'Your only job is to pour champagne'
The Rugby Paper|May 14, 2023
I WENT on the first post-Falklands War, England tour to Argentina in 1990 despite having only played in Division 5 for Northern, who I’d joined whilst at College in Newcastle.
Jon Newcombe
'Your only job is to pour champagne'

Club, County and Divisional rugby were the stepping stones to international rugby in those days and I was picked for Northumberland and after a particularly good game against reigning County champions Durham, I was selected to play for the North in a televised game against the South West. Who’d have thought a lad from Worthing would end up playing for the North, alongside people like Peter Winterbottom, a real legend of the game!

I was playing in the middle of nowhere in New Zealand when I actually got the letter from the RFU. After College, I’d decided to go over there to broaden my horizons and ended up playing a season for Poverty Bay. It was their centenary year and they had a Ranfurly Shield match against Auckland who were basically the All Blacks in all but name and it was fantastic to play in that as well as against Ian McGeechan’s touring Scotland team. During that six months in New Zealand, Fran Clough broke his leg and they needed a replacement so I was flown over along with Dean Ryan from New Zealand to Argentina which, as you can imagine, was quite a journey at that time.

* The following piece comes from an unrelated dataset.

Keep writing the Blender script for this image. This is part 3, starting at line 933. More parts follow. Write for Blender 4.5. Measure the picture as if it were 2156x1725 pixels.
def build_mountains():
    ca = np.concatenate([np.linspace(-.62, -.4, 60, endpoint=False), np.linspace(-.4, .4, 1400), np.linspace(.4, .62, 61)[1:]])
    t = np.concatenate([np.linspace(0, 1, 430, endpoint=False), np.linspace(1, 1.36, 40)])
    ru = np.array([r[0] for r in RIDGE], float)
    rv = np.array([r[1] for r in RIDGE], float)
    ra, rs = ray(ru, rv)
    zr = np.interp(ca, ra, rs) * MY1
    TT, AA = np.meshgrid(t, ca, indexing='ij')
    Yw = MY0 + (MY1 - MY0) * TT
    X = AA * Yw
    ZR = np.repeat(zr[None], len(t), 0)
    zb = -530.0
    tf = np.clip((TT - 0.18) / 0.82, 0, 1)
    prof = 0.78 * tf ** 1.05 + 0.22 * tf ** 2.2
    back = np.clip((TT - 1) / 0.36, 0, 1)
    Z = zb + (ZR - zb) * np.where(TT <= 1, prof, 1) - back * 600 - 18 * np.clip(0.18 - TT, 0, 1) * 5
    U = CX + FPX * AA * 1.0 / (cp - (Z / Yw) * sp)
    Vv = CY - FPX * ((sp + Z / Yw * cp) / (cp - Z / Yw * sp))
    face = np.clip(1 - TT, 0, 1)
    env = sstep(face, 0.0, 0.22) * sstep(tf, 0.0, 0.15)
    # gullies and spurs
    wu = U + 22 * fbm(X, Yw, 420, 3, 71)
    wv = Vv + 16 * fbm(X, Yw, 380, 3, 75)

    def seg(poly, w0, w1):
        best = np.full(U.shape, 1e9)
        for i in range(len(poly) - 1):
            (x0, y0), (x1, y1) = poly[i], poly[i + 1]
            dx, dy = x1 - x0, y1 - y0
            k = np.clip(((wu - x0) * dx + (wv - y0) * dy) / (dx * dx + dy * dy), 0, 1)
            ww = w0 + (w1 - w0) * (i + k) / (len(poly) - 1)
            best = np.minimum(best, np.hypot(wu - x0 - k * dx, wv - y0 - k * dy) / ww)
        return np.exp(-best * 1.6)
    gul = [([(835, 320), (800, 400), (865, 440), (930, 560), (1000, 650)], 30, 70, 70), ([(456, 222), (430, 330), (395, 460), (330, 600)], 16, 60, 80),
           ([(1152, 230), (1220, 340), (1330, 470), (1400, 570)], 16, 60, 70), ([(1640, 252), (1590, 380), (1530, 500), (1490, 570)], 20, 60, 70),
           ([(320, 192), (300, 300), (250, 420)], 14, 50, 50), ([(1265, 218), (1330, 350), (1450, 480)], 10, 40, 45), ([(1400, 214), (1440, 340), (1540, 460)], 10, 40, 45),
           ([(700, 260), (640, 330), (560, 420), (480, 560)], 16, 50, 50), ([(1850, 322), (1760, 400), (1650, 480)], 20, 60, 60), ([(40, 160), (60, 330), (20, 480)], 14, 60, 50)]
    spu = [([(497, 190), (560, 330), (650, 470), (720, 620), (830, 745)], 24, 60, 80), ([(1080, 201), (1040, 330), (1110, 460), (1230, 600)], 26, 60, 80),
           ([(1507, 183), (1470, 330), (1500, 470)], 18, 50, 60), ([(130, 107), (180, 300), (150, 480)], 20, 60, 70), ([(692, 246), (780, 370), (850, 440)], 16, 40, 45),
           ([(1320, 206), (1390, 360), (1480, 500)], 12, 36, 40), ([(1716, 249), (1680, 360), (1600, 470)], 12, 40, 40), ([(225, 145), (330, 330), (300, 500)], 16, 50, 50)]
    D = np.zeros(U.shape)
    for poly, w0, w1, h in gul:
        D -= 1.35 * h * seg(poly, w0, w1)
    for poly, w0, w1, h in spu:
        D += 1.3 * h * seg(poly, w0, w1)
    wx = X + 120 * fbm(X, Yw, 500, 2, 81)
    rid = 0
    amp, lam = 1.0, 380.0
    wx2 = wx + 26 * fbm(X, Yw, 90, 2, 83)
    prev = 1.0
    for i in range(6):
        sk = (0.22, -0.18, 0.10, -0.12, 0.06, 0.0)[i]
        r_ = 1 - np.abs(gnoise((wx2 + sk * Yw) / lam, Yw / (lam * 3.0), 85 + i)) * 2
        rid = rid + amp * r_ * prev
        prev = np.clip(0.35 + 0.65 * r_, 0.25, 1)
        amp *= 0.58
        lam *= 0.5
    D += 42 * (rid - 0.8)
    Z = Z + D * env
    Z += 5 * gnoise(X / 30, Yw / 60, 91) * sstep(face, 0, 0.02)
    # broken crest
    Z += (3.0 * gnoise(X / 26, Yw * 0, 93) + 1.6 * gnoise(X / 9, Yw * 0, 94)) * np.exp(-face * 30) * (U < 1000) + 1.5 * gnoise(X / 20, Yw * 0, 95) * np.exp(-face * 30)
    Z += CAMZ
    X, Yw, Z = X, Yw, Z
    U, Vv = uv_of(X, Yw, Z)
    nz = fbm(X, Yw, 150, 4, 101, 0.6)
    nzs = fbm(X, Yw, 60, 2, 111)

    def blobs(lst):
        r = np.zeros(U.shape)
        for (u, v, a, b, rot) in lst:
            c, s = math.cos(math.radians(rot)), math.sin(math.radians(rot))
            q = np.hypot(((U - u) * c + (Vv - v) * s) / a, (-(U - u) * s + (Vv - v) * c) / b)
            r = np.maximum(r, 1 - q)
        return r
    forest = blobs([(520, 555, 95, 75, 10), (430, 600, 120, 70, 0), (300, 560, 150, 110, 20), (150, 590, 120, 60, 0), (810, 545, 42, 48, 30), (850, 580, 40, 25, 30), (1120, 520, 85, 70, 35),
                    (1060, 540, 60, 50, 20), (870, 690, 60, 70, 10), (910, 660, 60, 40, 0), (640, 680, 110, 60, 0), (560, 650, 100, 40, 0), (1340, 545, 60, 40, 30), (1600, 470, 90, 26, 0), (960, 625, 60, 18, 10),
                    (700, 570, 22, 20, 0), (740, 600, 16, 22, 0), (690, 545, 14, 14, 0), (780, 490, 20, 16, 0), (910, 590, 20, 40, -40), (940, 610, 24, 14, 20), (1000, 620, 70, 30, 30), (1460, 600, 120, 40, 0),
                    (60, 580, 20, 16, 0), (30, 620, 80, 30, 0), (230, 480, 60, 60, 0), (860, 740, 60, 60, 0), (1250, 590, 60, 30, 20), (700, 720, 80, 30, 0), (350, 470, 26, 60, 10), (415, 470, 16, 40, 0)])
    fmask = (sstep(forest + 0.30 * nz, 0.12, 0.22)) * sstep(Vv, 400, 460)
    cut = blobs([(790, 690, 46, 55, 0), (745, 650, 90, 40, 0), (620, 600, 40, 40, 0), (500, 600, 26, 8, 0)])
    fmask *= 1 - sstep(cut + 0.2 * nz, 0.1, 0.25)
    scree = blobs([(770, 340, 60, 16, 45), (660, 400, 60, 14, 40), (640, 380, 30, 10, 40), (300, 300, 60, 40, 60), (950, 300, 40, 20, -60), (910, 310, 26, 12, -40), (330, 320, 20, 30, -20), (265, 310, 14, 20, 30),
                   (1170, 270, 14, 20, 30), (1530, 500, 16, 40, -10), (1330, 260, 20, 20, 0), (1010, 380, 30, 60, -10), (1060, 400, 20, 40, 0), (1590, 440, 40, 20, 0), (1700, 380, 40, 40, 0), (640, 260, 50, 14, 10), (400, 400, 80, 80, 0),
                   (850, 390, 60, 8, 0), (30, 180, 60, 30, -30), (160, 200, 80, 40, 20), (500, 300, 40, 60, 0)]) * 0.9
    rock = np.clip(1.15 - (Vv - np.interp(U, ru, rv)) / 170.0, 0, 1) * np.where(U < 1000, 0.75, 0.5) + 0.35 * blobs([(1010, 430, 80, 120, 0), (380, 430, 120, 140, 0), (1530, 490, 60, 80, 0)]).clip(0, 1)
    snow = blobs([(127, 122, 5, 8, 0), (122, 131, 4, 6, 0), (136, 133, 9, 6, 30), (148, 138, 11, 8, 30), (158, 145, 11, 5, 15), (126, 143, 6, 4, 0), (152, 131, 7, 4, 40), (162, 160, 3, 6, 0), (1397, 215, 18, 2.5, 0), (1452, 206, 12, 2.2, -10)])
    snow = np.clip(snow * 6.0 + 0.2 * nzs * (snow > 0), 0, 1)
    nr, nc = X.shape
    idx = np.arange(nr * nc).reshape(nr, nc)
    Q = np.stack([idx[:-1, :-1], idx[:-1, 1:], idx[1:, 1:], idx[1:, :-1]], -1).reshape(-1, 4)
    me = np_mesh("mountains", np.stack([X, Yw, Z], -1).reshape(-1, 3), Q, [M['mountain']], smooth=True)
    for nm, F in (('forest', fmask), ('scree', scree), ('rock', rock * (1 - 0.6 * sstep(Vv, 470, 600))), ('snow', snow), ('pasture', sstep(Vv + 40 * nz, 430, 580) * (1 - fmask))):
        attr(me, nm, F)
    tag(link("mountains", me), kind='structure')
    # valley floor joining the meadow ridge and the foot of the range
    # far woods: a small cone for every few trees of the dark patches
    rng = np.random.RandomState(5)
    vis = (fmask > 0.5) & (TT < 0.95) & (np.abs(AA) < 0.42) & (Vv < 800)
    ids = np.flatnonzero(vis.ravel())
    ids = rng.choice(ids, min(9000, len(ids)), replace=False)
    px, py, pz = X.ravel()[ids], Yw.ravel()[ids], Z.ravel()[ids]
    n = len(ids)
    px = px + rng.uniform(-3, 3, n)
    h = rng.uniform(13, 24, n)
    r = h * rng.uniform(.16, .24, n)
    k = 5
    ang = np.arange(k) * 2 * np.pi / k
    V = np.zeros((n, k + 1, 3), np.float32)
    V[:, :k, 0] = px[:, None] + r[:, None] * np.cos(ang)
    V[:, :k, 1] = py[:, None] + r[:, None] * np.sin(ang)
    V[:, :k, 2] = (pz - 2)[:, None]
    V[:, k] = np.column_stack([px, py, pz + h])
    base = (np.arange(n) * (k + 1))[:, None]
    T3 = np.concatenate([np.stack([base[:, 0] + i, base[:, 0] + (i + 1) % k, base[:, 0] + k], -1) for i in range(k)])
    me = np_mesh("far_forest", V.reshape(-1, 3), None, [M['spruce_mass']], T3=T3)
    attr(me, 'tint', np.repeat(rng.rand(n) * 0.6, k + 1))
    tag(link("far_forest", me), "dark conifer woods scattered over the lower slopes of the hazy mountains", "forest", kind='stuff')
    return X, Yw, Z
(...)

John Buckton and Will Carling were probably the first-choice centre pairing and then there was Gavin Thompson, from Harlequins, and me who were the second stringers. I didn’t get capped but it was a highly enjoyable few weeks. We were made to feel very, very welcome in Buenos Aires but once you go away to Tucuman and Cordoba, in the north of the country, it was unbelievable. We had a police envoy from the team hotel to the Tucuman ground and as we arrived there was this big Union Jack flying above the ground. I thought ‘that’s nice’ but then someone lit it and it went up in flames.